If you think that lots of things that we currently label as “governmental functions” don’t have to be labeled that way, and that most people don’t refrain from killing and eating their neighbors only because they’re afraid of the cops, then sure. If you want to argue that order can arise spontaneously out of simple mutually agreed-upon mutually beneficial rules and we don’t constantly need a third party to enforce agreements, then sure.
99.9% of the time people go about their lives engaging in voluntary non-zero-sum behavior and have no need of a “government”. The trouble comes when we have disagreements. You farmed on “my” land, and I’m angry. I tell you to stop. You say it’s “your” land, not “mine”, and tell me to make you stop. Now what? In a system of efficient government, it is not neccesary for me to go get my sword, or collect my buddies, or find the cops, or for you to get your sword, or collect your buddies, or find the cops. Because even though we disagree, we already know how the dispute will end. Either I’m tougher and will win the sword-fight, or you’ve got more buddies and so my gang will lose, or the cops will side with me because I’m in their tribe, or the cops will side with you because the exact boundaries were written down on a piece of paper at the courthouse.
Even in situations where no swords or gangs or cops were actually employed, and thus the dispute was resolved without actual violence, the presence of violence was still there, lurking in the background. It might be so far in the background that neither of us is consciously aware of it. But without the cops believing that what is written on a particular piece of paper is important, then we’d be back to gangs, and without gangs we’d be back to swords, and without swords we’d be back to fists.
The cops don’t need to be full-time professional cops, hey, we could have neighborhood watches and citizen’s tribunals, and then we wouldn’t have to label all this “government”. Except neighborhood watches and citizen’s tribunals leads to shitty governance, even if we don’t want to label it governance. That sort of governence is a lot closer to the gang of warriors model.
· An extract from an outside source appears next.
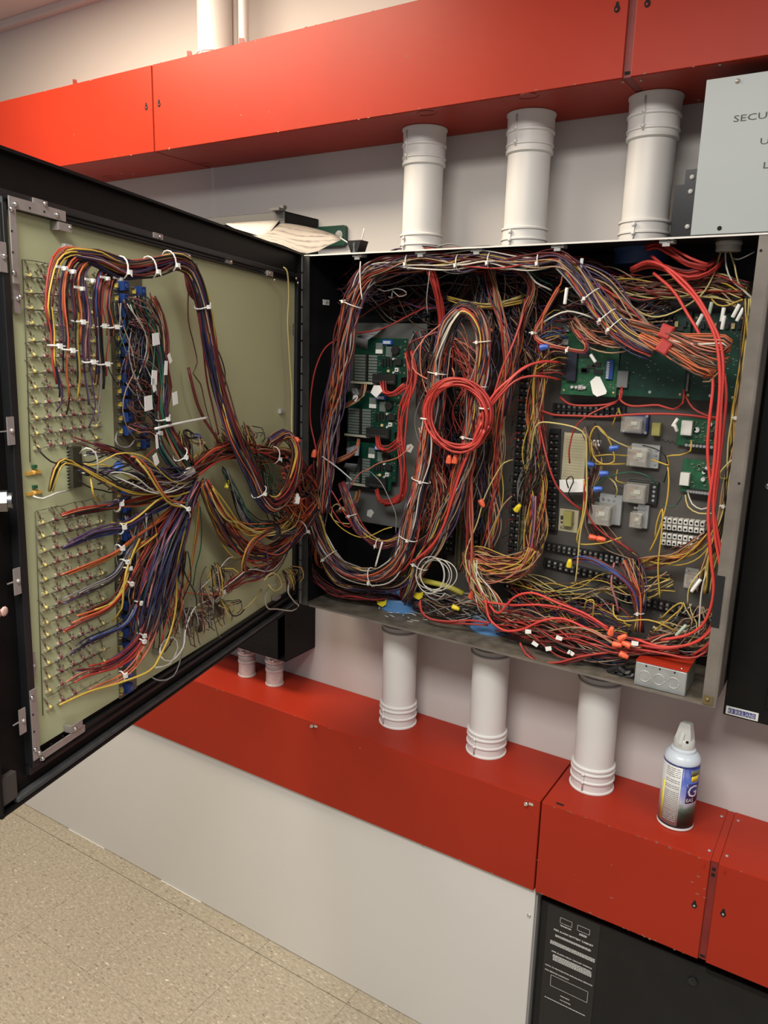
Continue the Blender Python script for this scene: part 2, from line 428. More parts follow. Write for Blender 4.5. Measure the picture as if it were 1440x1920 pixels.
for px, py, o in ((205, 332, u1), (385, 308, u2), (800, 212, u2), (990, 180, u2)):  # knockouts under the upper wireway
    c = PZ(px, py, UZ0); mb = MB()
    for a0 in (0.2, 3.3):
        mb.tube([(c[0]+.020*math.cos(a), min(-.006, c[1]+.016*math.sin(a)), UZ0-.0002) for a in np.linspace(a0, a0+2.6, 12)], .0009, 4)
    part('knockout', mb, REDD, o)
for px, py, o in ((1202, 150, u3), (1310, 187, u3), (1168, 153, u2), (228, 325, u1), (250, 326, u1), (1350, 121, u3)):
    c = PZ(px, py, UZ0); part('screw', MB().dome(.0032, .002, Matrix.Translation((c[0], min(c[1], -.01), UZ0)) @ Matrix.Rotation(math.pi, 4, 'X')), STEEL, o)
for px, py, o in ((1353, 1531, l2), (1384, 1539, l3), (1330, 1595, l2), (1363, 1605, l3)):
    c = PZ(px, py, LZ1); part('screw', MB().dome(.0036, .0022, Matrix.Translation((c[0], c[1], LZ1))), STEEL, o)
for px, py, o in ((587, 1360, l1), (988, 1505, l1)):
    c = P(px, py, -.2); M = MW(c[0], -.2, c[2])
    part('latch_bolt', MB().cyl(.0045, 0, .006, M, 6, 0, False).cyl(.0025, .006, .010, M, 8).cbox((.010, .001, .0012), (.010, .006, .0022), M), CHROME, o)
for px, py, o in ((1320, 1622, l2), (1358, 1634, l3)):
    c = P(px, py, -.2); part('rivet', MB().cbox((0, 0, .001), (.0025, .008, .002), MW(c[0], -.2, c[2])), RED, o)
c = PZ(1050, 1508, LZ1)
part('knockout', MB().cbox((c[0], c[1], LZ1+.0003), (.016, .006, .0006)), DARKHOLE, l2)

# ------------------------------------------------------------------ conduits
def conduit(label, x, y, z0, z1, r, cpl, group, matc=CONDUIT, cm=None, seam=0):
    o = thing('conduit', label, 'conduit', (x, y, z0), group)
    part('pipe', MB().cyl(r, z0, z1, Matrix.Translation((x, y, 0)), 32), matc, o)
    for kind, zz in cpl:
        s = 1 if kind.startswith('b') else -1
        if kind == 'bx': prof = [(r+.0055, 0), (r+.0055, .003), (r+.0022, .004), (r+.0022, .021), (r+.0052, .0225), (r+.0052, .0255), (r+.0022, .027), (r+.0022, .040), (r+.0050, .0415), (r+.0050, .0445), (r+.0026, .046), (r+.0026, .0505), (r+.0046, .052), (r+.0046, .055), (r+.0012, .0575)]
        elif kind == 'tx': prof = [(r+.0062, 0), (r+.0062, .003), (r+.0042, .006), (r+.0036, .030), (r+.0058, .032), (r+.0058, .036), (r+.0034, .038), (r+.0034, .056), (r+.0052, .0575), (r+.0052, .0605), (r+.0030, .062), (r+.0030, .067), (r+.0046, .068), (r+.0046, .073), (r+.0012, .0755)]
        elif kind == 'ts': prof = [(r+.0025, 0), (r+.0025, .016), (r+.0055, .0175), (r+.0055, .0205), (r+.0022, .022), (r+.0022, .025), (r+.0050, .0265), (r+.0050, .0295), (r+.0010, .032)]
        else: prof = [(r+.0025, 0), (r+.0025, .020), (r+.0050, .0215), (r+.0050, .0245), (r+.0022, .026), (r+.0022, .040), (r+.0050, .0415), (r+.0050, .0445), (r+.001, .047)]
        M = Matrix.Translation((x, y, zz))
        if s < 0: M = M @ Matrix.Rotation(math.pi, 4, 'X')
        c = part('coupling', MB().lathe(prof, M, 36), cm or matc, o)
        # split seam with two clamp screws facing the room
        H = prof[-1][1]; az = math.radians(-100+seam); dx, dy = math.cos(az), math.sin(az)
        R2 = r+.0045; mb = MB(); zs = zz+s*H*.1; ze = zz+s*H*.85
        mb.tube([(x+R2*dx, y+R2*dy, zs), (x+R2*dx, y+R2*dy, ze)], .0020, 4); part('clamp_seam', mb, cm or matc, c)
        for k in (.43, .75):
            Mz = Matrix.Translation((x+(R2+.0005)*dx, y+(R2+.0005)*dy, zz+s*H*k)) @ Matrix.Rotation(az, 4, 'Z') @ Matrix.Rotation(math.pi/2, 4, 'Y')
            part('clamp_screw', MB().dome(.0042, .004, Mz, 10), cm or matc, c)
    return o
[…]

I happen to think that the model we employ in modern liberal democracies leads to the sort of society that I personally find the most appealing. Maybe other people prefer life under a totalitarian dictatorship, or a feudal monarchy, or a chaotic system of gang warlords. Probably the only other system of political organization that I would have found more congenial, if only I had been born into it, would be living as a hunter-gatherer in a period of low population density. But of course, that is impossible nowadays.
And so, to change our political system, I find absolutely no appeal to the idea of tossing out our existing socio-politico-economic system in favor of something else. If you want to argue for the gradual supplantation of existing sorts of organizations with what you call “anarchist” methods of governence, well, we can compare how well they work vs how well existing methods work. And your aesthetic judgement of “how well” doesn’t count any more than mine, or Rick Santorum’s.
If I have to be extensively retrained to appreciate sitting at endless comittee meetings until we reach consensus, then I’m afraid that’s never going to happen. I’d rather have some asshole statist make a decision, and then we can either yell at them or support them, but at least I don’t have to waste years of my life listening to fuckheads blathering about nothing. The anarchist methods for achieving consensus, as they actually exist when employed in real life, seem to me to be literally hellish.